The Museum of Innocence, Istanbul, Turkey was granted the 2014 European Museum of the Year Award.

A museum of “public quality”

The Museum of Innocence can be seen simply as a historical museum of Istanbul life in the second half of 20th century. It is also, however, a museum created by writer Orhan Pamuk as an integral, object-based version of the fictional love story of his novel of the same name. The Museum of Innocence is meant as a small and personal, local and sustainable model for new museum development. The Museum of Innocence inspires and establishes innovative, new paradigms for the museum sector.

This museum fulfils to the highest degree the notion of “public quality”, from the point of view both of heritage and of the public.

The museum has received a trophy: The Egg by Henry Moore, which it will keep for one year.

Memories and flashbacks

From the very beginnings of the project, since the 1990s, Orhan Pamuk has conceived of novel and museum together. The novel, which is about love, is set between 1974 and the early ’00s, and describes life in Istanbul between 1950 and 2000 through memories and flashbacks centred around two families – one wealthy, the other lower middle class. The museum presents what the novel’s characters used, wore, heard, saw, collected and dreamed of, all meticulously arranged in boxes and display cabinets. It is not essential to have read the book in order to enjoy the museum, just as it is not necessary to have visited the museum in order to fully enjoy the book. But those who have read the novel will better grasp the many connotations of the museum, and those who have visited the museum will discover many nuances they had missed when reading the book. The novel was published in 2008, the museum opened in Spring 2012.

Further European Museum Forum awards

The European Museum Forum presented three further awards and five special commendations to museums demonstrating excellence and innovation in delivering public quality.

The Kenneth Hudson Award 2014 went to Žanis Lipke Memorial, Riga, Latvia. This new museum, inaugurated in 2013 by two heads of state, commemorates a human rescue operation devised by Zanis Lipke, a Latvian dockworker and smuggler, who succeeded in saving the lives of over 50 Jews from the Riga Ghetto during the Second World War. The captivating story, brilliant new building and innovative presentation make the visitors’ experience exceptionally rich and deep. The award, named after the founder of the European Museum Forum, goes to the most unusual, daring and sometimes controversial achievement that challenges common perceptions of the role of museums in society.
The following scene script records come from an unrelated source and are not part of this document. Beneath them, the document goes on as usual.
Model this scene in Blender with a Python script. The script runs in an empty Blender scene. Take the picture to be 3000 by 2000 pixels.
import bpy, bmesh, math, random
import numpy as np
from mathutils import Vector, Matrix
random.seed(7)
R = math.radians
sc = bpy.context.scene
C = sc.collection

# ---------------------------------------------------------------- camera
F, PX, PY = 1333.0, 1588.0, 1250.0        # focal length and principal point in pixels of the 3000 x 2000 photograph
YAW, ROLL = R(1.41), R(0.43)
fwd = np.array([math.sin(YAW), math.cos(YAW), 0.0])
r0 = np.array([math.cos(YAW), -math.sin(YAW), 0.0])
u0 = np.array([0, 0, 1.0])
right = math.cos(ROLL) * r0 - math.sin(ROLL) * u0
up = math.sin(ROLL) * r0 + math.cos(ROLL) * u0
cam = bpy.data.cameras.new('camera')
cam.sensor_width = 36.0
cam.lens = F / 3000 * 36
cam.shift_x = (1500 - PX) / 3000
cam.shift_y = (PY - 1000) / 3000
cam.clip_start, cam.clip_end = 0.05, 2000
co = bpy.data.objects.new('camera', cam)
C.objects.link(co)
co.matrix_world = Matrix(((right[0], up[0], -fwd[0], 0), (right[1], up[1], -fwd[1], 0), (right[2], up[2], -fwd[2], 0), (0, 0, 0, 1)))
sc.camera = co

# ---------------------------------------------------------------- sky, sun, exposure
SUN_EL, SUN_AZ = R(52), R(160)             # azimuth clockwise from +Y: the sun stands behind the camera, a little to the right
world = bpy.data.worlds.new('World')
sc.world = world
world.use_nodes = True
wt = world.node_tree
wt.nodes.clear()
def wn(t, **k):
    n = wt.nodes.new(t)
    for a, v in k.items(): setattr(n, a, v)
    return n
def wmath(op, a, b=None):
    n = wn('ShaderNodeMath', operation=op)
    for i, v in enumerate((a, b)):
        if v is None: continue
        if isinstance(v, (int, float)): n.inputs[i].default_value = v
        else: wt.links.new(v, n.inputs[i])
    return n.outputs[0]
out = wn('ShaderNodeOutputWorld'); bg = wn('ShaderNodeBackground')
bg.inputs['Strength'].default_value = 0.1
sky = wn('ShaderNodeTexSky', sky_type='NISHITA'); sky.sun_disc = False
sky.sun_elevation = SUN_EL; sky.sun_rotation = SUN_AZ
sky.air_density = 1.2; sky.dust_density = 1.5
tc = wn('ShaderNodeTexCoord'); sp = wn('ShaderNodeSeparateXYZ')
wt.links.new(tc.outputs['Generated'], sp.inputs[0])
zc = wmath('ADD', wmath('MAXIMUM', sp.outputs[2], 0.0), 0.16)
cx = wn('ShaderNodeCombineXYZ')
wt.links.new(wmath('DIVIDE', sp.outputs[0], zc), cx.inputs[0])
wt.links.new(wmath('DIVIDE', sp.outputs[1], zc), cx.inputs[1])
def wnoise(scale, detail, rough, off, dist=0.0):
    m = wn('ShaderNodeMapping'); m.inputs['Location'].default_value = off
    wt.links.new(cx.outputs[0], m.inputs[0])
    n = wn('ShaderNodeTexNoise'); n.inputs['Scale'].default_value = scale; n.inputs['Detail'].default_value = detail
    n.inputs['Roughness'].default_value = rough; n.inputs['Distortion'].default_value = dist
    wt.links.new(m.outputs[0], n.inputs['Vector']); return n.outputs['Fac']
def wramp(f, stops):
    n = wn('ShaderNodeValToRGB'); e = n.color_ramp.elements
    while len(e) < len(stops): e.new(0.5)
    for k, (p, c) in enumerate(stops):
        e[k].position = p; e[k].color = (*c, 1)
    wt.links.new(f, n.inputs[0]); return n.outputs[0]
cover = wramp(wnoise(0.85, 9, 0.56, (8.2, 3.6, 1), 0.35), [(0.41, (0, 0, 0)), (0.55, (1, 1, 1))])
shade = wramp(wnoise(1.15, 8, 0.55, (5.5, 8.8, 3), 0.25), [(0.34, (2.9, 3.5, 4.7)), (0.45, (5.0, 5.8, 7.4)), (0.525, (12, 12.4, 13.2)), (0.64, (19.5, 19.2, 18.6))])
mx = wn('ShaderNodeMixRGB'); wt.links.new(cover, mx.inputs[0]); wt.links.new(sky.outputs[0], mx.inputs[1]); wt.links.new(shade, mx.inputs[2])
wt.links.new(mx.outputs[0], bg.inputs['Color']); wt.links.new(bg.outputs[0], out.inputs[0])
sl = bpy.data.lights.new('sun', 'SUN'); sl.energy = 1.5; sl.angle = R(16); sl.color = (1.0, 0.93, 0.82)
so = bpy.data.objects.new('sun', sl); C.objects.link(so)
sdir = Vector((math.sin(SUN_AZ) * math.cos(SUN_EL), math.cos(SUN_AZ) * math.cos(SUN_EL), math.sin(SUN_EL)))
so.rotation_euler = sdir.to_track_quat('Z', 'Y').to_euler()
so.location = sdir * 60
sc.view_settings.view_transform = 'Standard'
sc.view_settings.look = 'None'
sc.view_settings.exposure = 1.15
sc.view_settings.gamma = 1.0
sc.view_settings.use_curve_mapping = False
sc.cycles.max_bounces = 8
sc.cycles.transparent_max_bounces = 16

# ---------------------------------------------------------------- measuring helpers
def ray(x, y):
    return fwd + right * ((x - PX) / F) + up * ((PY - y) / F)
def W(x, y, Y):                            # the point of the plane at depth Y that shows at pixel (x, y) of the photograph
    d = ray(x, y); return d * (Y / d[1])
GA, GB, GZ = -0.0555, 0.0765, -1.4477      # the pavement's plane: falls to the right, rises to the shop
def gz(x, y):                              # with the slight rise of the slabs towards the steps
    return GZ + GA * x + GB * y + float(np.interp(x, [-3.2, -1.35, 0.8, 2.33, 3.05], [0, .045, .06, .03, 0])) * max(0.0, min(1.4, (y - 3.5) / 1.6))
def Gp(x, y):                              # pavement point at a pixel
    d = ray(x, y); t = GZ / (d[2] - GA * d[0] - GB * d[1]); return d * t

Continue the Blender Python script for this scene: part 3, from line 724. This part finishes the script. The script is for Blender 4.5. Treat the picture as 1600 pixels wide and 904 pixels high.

The Saurer Museum, Arbon, Switzerland received the Silletto Prize 2014. The Silletto Prize is awarded to a museum for its work with the local community and the involvement of volunteers. The Saurer truck company was a major employer in Arbon until its closure in 1987. Over 6,000 people lost their jobs, an immense blow to the pride, economy and morale of the community. The Saurer Oldtimers Club began to collect and restore Saurer vehicles, and has created a museum with high professional standards entirely through voluntary effort.

The Council of Europe Museum Prize 2014 was granted to the Baksi Museum, Bayburt, Turkey. Embedded in the natural beauty of the Anatolian landscape, the Baksi Museum brings the rural into dialogue with the urban, traditional culture into contact with contemporary lifestyles and brings together traditional crafts with contemporary art. The prize was given by the Assembly of the Council of Europe at a special ceremony held in Strasbourg on 8 April 2014. The museum has received a trophy: La femme aux beaux seins by Joan Miró, which it will keep for one year.

Special Commendations

The following museums have received Special Commendations from the EMYA 2014 Judging Panel:

Lennusadam, Estonian Maritime Museum, Tallinn, Estonia, for the impressive maritime atmosphere with spectacular, theatrical exhibition design beautifully integrated into the building and for the evident central position of the visitor at the heart of the online experience which allows them to download information whilst walking through the exhibition.

Bildmuseet, Umeå, Sweden, for creating a modern and innovative museum offering dynamic exhibition continuity and a permanent platform for the promotion of European and global cultural knowledge and multi-layered intercultural dialogue.

Museo Nacional de Ciencia y Tecnología, A Coruña, Spain, for its ability to communicate scientific and technical concepts in an inspiring way and for its strong commitment to social responsibility in preserving the technical, industrial and scientific heritage of Spain and Galicia.

Museo Occidens / Catedral de Pamplona, Spain, for the outstanding way in which it presents the values that underpin the civilization of the “West” and challenges us to rethink our collective future, and our concepts of democracy, solidarity, justice, peace and freedom.

Kazerne Dossin – Memorial, Museum and Documentation Centre on Holocaust and Human Rights, Mechelen, Belgium, and Flossenbürg Concentration Camp Memorial, Germany. A joint special commendation goes to these two museums for their courage in opening up their institutions to the future, and seeking new “ownership” relationships, within the context of the Second World War. Both these museum memorials – by way of their ideas – have the potential to influence, professionally, their genre of museums.